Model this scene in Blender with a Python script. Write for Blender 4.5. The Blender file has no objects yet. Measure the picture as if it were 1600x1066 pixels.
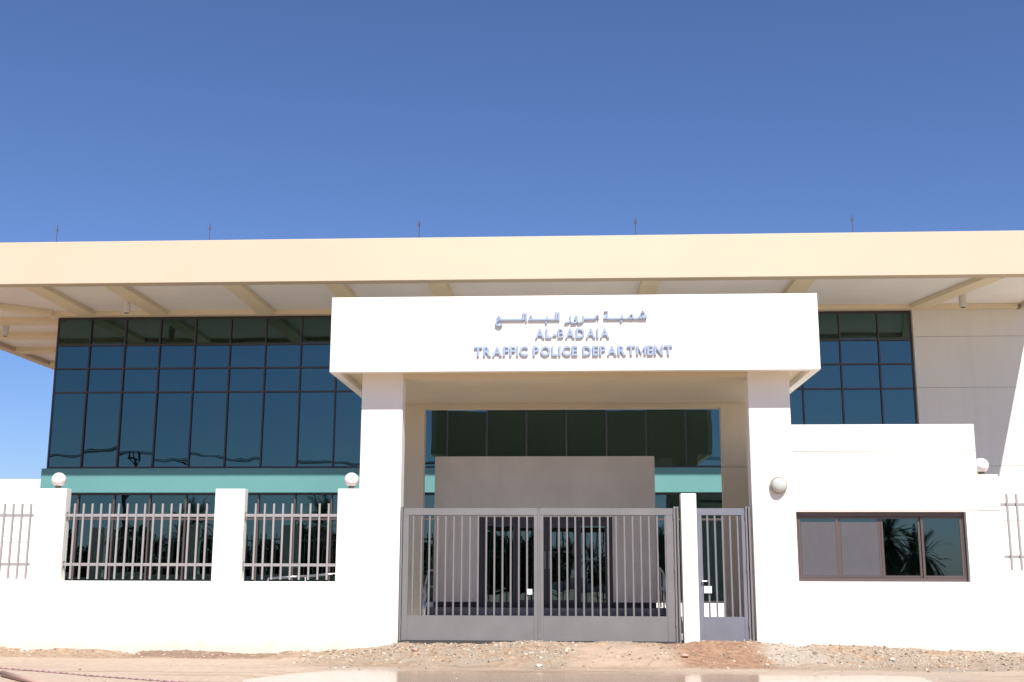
import bpy, bmesh, math, random
import numpy as np
from mathutils import Vector, Matrix, Euler
random.seed(7); rng = np.random.default_rng(7)
S = bpy.context.scene
C = S.collection
R = math.radians

# ------------------------------------------------------------------ camera
EYE = Vector((0, 0, 1.95))
cam = bpy.data.cameras.new('camera'); cam.sensor_width = 36; cam.lens = 40.5
cam.clip_start = .1; cam.clip_end = 3000
co = bpy.data.objects.new('camera', cam); C.objects.link(co)
r_ = Vector((0.99868, 0.051245, 0.0027015)); u_ = Vector((0.0072624, -0.193252, 0.981122)); f_ = Vector((-0.0508, 0.97981, 0.19337))
m = Matrix((r_, u_, -f_)).transposed().to_4x4(); m.translation = EYE
co.matrix_world = m
S.camera = co

# ------------------------------------------------------------------ sky, sun, exposure
SUN = Vector((.262, -.838, 1.0)).normalized()          # towards the sun
el = math.asin(SUN.z); az = math.atan2(SUN.x, SUN.y)
w = bpy.data.worlds.new('World'); S.world = w; w.use_nodes = True
nt = w.node_tree; nt.nodes.clear()
sk = nt.nodes.new('ShaderNodeTexSky'); sk.sky_type = 'NISHITA'; sk.sun_disc = False
sk.sun_elevation = el; sk.sun_rotation = az; sk.altitude = 600; sk.air_density = 1.0; sk.dust_density = 0.9; sk.ozone_density = 10.0
bg = nt.nodes.new('ShaderNodeBackground'); bg.inputs['Strength'].default_value = 0.075
wo = nt.nodes.new('ShaderNodeOutputWorld')
hue = nt.nodes.new('ShaderNodeVectorMath'); hue.operation = 'MULTIPLY'; hue.inputs[1].default_value = (1.055, .965, 1.03)
nt.links.new(sk.outputs[0], hue.inputs[0]); nt.links.new(hue.outputs[0], bg.inputs[0]); nt.links.new(bg.outputs[0], wo.inputs[0])
ld = bpy.data.lights.new('sun', 'SUN'); ld.energy = 4.2; ld.angle = R(.53); ld.color = (1, .965, .91)
lo = bpy.data.objects.new('sun', ld); C.objects.link(lo); lo.rotation_euler = SUN.to_track_quat('Z', 'Y').to_euler(); lo.location = (8, -20, 40)
S.view_settings.view_transform = 'Standard'; S.view_settings.look = 'None'
S.view_settings.exposure = 0.75; S.view_settings.gamma = 1; S.view_settings.use_curve_mapping = False
S.cycles.max_bounces = 8; S.cycles.transparent_max_bounces = 8

# ------------------------------------------------------------------ materials
def mat(name, col, rough=.6, metal=0, spec=.5, var=.06, vscale=.6, bump=0, bscale=60, streak=0, dist=.004):
    ma = bpy.data.materials.new(name); ma.use_nodes = True; n = ma.node_tree.nodes; l = ma.node_tree.links
    b = n['Principled BSDF']; b.inputs['Roughness'].default_value = rough; b.inputs['Metallic'].default_value = metal
    b.inputs['Specular IOR Level'].default_value = spec
    g = n.new('ShaderNodeNewGeometry')
    t = n.new('ShaderNodeTexNoise'); t.inputs['Scale'].default_value = vscale; t.inputs['Detail'].default_value = 6; t.inputs['Roughness'].default_value = .6
    l.new(g.outputs['Position'], t.inputs['Vector'])
    mr = n.new('ShaderNodeMapRange'); mr.inputs[1].default_value = .3; mr.inputs[2].default_value = .7
    mr.inputs[3].default_value = 1 - var; mr.inputs[4].default_value = 1 + var
    l.new(t.outputs[0], mr.inputs[0])
    fac = mr.outputs[0]
    if streak:
        mp = n.new('ShaderNodeMapping'); mp.inputs['Scale'].default_value = (3.5, 3.5, .25); l.new(g.outputs['Position'], mp.inputs[0])
        t3 = n.new('ShaderNodeTexNoise'); t3.inputs['Scale'].default_value = 1.2; t3.inputs['Detail'].default_value = 5; l.new(mp.outputs[0], t3.inputs['Vector'])
        m3 = n.new('ShaderNodeMapRange'); m3.inputs[1].default_value = .5; m3.inputs[2].default_value = .8; m3.inputs[3].default_value = 1; m3.inputs[4].default_value = 1 - streak
        l.new(t3.outputs[0], m3.inputs[0]); mu = n.new('ShaderNodeMath'); mu.operation = 'MULTIPLY'; l.new(fac, mu.inputs[0]); l.new(m3.outputs[0], mu.inputs[1]); fac = mu.outputs[0]
    vm = n.new('ShaderNodeVectorMath'); vm.operation = 'SCALE'; vm.inputs[0].default_value = col[:3]
    l.new(fac, vm.inputs['Scale']); l.new(vm.outputs[0], b.inputs['Base Color'])
    if bump:
        t2 = n.new('ShaderNodeTexNoise'); t2.inputs['Scale'].default_value = bscale; t2.inputs['Detail'].default_value = 4
        l.new(g.outputs['Position'], t2.inputs['Vector'])
        bp = n.new('ShaderNodeBump'); bp.inputs['Strength'].default_value = bump; bp.inputs['Distance'].default_value = dist
        l.new(t2.outputs[0], bp.inputs['Height']); l.new(bp.outputs[0], b.inputs['Normal'])
    return ma
WHITE = mat('white_plaster', (.80, .77, .71), .75, var=.02, bump=.35, bscale=90, streak=.03)
def dusty(name, z0, z1, amt):
    ma = mat(name, (.80, .77, .71), .75, var=.02, bump=.35, bscale=90, streak=.03); n = ma.node_tree.nodes; l = ma.node_tree.links
    b = n['Principled BSDF']; src = b.inputs['Base Color'].links[0].from_socket
    g = n.new('ShaderNodeNewGeometry'); sp = n.new('ShaderNodeSeparateXYZ'); l.new(g.outputs['Position'], sp.inputs[0])
    t = n.new('ShaderNodeTexNoise'); t.inputs['Scale'].default_value = 2.6; t.inputs['Detail'].default_value = 7; l.new(g.outputs['Position'], t.inputs['Vector'])
    ad = n.new('ShaderNodeMath'); ad.operation = 'MULTIPLY_ADD'; l.new(t.outputs[0], ad.inputs[0]); ad.inputs[1].default_value = -.55; l.new(sp.outputs[2], ad.inputs[2])
    mr = n.new('ShaderNodeMapRange'); mr.interpolation_type = 'SMOOTHSTEP'; l.new(ad.outputs[0], mr.inputs[0])
    for k, v in zip((1, 2, 3, 4), (z0, z1, amt, 0)): mr.inputs[k].default_value = v
    mx = n.new('ShaderNodeMix'); mx.data_type = 'RGBA'; l.new(mr.outputs[0], mx.inputs[0]); l.new(src, mx.inputs[6]); mx.inputs[7].default_value = (.52, .41, .30, 1)
    l.new(mx.outputs[2], b.inputs['Base Color']); return ma
STREETW = dusty('dusty_white_plaster', 0.0, .4, .6)
CREAM = mat('cream_plaster', (.555, .445, .32), .75, var=.015, bump=.3, bscale=70, streak=0)
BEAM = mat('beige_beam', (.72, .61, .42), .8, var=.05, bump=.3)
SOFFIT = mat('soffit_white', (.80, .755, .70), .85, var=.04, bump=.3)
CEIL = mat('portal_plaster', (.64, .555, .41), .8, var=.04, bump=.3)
LOBBY = mat('lobby_plaster', (.64, .585, .52), .8, var=.07, vscale=1.1, bump=.3, streak=.05)
MAINW = mat('main_wall_plaster', (.70, .665, .585), .75, var=.035, vscale=.5, bump=.35, bscale=90, streak=.05)
TEAL = mat('teal_plaster', (.105, .272, .262), .6, var=.04, bump=.2)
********
▶ [WHAT IS BEING ASKED] Give the data again exactly as written, with all pictures left out.

▶ [SOLUTION FOR THIS EXERCISE]
Model this scene in Blender with a Python script. Write for Blender 4.5. The Blender file has no objects yet. Measure the picture as if it were 1600x1066 pixels.
import bpy, bmesh, math, random
import numpy as np
from mathutils import Vector, Matrix, Euler
random.seed(7); rng = np.random.default_rng(7)
S = bpy.context.scene
C = S.collection
R = math.radians

# ------------------------------------------------------------------ camera
EYE = Vector((0, 0, 1.95))
cam = bpy.data.cameras.new('camera'); cam.sensor_width = 36; cam.lens = 40.5
cam.clip_start = .1; cam.clip_end = 3000
co = bpy.data.objects.new('camera', cam); C.objects.link(co)
r_ = Vector((0.99868, 0.051245, 0.0027015)); u_ = Vector((0.0072624, -0.193252, 0.981122)); f_ = Vector((-0.0508, 0.97981, 0.19337))
m = Matrix((r_, u_, -f_)).transposed().to_4x4(); m.translation = EYE
co.matrix_world = m
S.camera = co

# ------------------------------------------------------------------ sky, sun, exposure
SUN = Vector((.262, -.838, 1.0)).normalized()          # towards the sun
el = math.asin(SUN.z); az = math.atan2(SUN.x, SUN.y)
w = bpy.data.worlds.new('World'); S.world = w; w.use_nodes = True
nt = w.node_tree; nt.nodes.clear()
sk = nt.nodes.new('ShaderNodeTexSky'); sk.sky_type = 'NISHITA'; sk.sun_disc = False
sk.sun_elevation = el; sk.sun_rotation = az; sk.altitude = 600; sk.air_density = 1.0; sk.dust_density = 0.9; sk.ozone_density = 10.0
bg = nt.nodes.new('ShaderNodeBackground'); bg.inputs['Strength'].default_value = 0.075
wo = nt.nodes.new('ShaderNodeOutputWorld')
hue = nt.nodes.new('ShaderNodeVectorMath'); hue.operation = 'MULTIPLY'; hue.inputs[1].default_value = (1.055, .965, 1.03)
nt.links.new(sk.outputs[0], hue.inputs[0]); nt.links.new(hue.outputs[0], bg.inputs[0]); nt.links.new(bg.outputs[0], wo.inputs[0])
ld = bpy.data.lights.new('sun', 'SUN'); ld.energy = 4.2; ld.angle = R(.53); ld.color = (1, .965, .91)
lo = bpy.data.objects.new('sun', ld); C.objects.link(lo); lo.rotation_euler = SUN.to_track_quat('Z', 'Y').to_euler(); lo.location = (8, -20, 40)
S.view_settings.view_transform = 'Standard'; S.view_settings.look = 'None'
S.view_settings.exposure = 0.75; S.view_settings.gamma = 1; S.view_settings.use_curve_mapping = False
S.cycles.max_bounces = 8; S.cycles.transparent_max_bounces = 8

# ------------------------------------------------------------------ materials
def mat(name, col, rough=.6, metal=0, spec=.5, var=.06, vscale=.6, bump=0, bscale=60, streak=0, dist=.004):
    ma = bpy.data.materials.new(name); ma.use_nodes = True; n = ma.node_tree.nodes; l = ma.node_tree.links
    b = n['Principled BSDF']; b.inputs['Roughness'].default_value = rough; b.inputs['Metallic'].default_value = metal
    b.inputs['Specular IOR Level'].default_value = spec
    g = n.new('ShaderNodeNewGeometry')
    t = n.new('ShaderNodeTexNoise'); t.inputs['Scale'].default_value = vscale; t.inputs['Detail'].default_value = 6; t.inputs['Roughness'].default_value = .6
    l.new(g.outputs['Position'], t.inputs['Vector'])
    mr = n.new('ShaderNodeMapRange'); mr.inputs[1].default_value = .3; mr.inputs[2].default_value = .7
    mr.inputs[3].default_value = 1 - var; mr.inputs[4].default_value = 1 + var
    l.new(t.outputs[0], mr.inputs[0])
    fac = mr.outputs[0]
    if streak:
        mp = n.new('ShaderNodeMapping'); mp.inputs['Scale'].default_value = (3.5, 3.5, .25); l.new(g.outputs['Position'], mp.inputs[0])
        t3 = n.new('ShaderNodeTexNoise'); t3.inputs['Scale'].default_value = 1.2; t3.inputs['Detail'].default_value = 5; l.new(mp.outputs[0], t3.inputs['Vector'])
        m3 = n.new('ShaderNodeMapRange'); m3.inputs[1].default_value = .5; m3.inputs[2].default_value = .8; m3.inputs[3].default_value = 1; m3.inputs[4].default_value = 1 - streak
        l.new(t3.outputs[0], m3.inputs[0]); mu = n.new('ShaderNodeMath'); mu.operation = 'MULTIPLY'; l.new(fac, mu.inputs[0]); l.new(m3.outputs[0], mu.inputs[1]); fac = mu.outputs[0]
    vm = n.new('ShaderNodeVectorMath'); vm.operation = 'SCALE'; vm.inputs[0].default_value = col[:3]
    l.new(fac, vm.inputs['Scale']); l.new(vm.outputs[0], b.inputs['Base Color'])
    if bump:
        t2 = n.new('ShaderNodeTexNoise'); t2.inputs['Scale'].default_value = bscale; t2.inputs['Detail'].default_value = 4
        l.new(g.outputs['Position'], t2.inputs['Vector'])
        bp = n.new('ShaderNodeBump'); bp.inputs['Strength'].default_value = bump; bp.inputs['Distance'].default_value = dist
        l.new(t2.outputs[0], bp.inputs['Height']); l.new(bp.outputs[0], b.inputs['Normal'])
    return ma
WHITE = mat('white_plaster', (.80, .77, .71), .75, var=.02, bump=.35, bscale=90, streak=.03)
def dusty(name, z0, z1, amt):
    ma = mat(name, (.80, .77, .71), .75, var=.02, bump=.35, bscale=90, streak=.03); n = ma.node_tree.nodes; l = ma.node_tree.links
    b = n['Principled BSDF']; src = b.inputs['Base Color'].links[0].from_socket
    g = n.new('ShaderNodeNewGeometry'); sp = n.new('ShaderNodeSeparateXYZ'); l.new(g.outputs['Position'], sp.inputs[0])
    t = n.new('ShaderNodeTexNoise'); t.inputs['Scale'].default_value = 2.6; t.inputs['Detail'].default_value = 7; l.new(g.outputs['Position'], t.inputs['Vector'])
    ad = n.new('ShaderNodeMath'); ad.operation = 'MULTIPLY_ADD'; l.new(t.outputs[0], ad.inputs[0]); ad.inputs[1].default_value = -.55; l.new(sp.outputs[2], ad.inputs[2])
    mr = n.new('ShaderNodeMapRange'); mr.interpolation_type = 'SMOOTHSTEP'; l.new(ad.outputs[0], mr.inputs[0])
    for k, v in zip((1, 2, 3, 4), (z0, z1, amt, 0)): mr.inputs[k].default_value = v
    mx = n.new('ShaderNodeMix'); mx.data_type = 'RGBA'; l.new(mr.outputs[0], mx.inputs[0]); l.new(src, mx.inputs[6]); mx.inputs[7].default_value = (.52, .41, .30, 1)
    l.new(mx.outputs[2], b.inputs['Base Color']); return ma
STREETW = dusty('dusty_white_plaster', 0.0, .4, .6)
CREAM = mat('cream_plaster', (.555, .445, .32), .75, var=.015, bump=.3, bscale=70, streak=0)
BEAM = mat('beige_beam', (.72, .61, .42), .8, var=.05, bump=.3)
SOFFIT = mat('soffit_white', (.80, .755, .70), .85, var=.04, bump=.3)
CEIL = mat('portal_plaster', (.64, .555, .41), .8, var=.04, bump=.3)
LOBBY = mat('lobby_plaster', (.64, .585, .52), .8, var=.07, vscale=1.1, bump=.3, streak=.05)
MAINW = mat('main_wall_plaster', (.70, .665, .585), .75, var=.035, vscale=.5, bump=.35, bscale=90, streak=.05)
TEAL = mat('teal_plaster', (.105, .272, .262), .6, var=.04, bump=.2)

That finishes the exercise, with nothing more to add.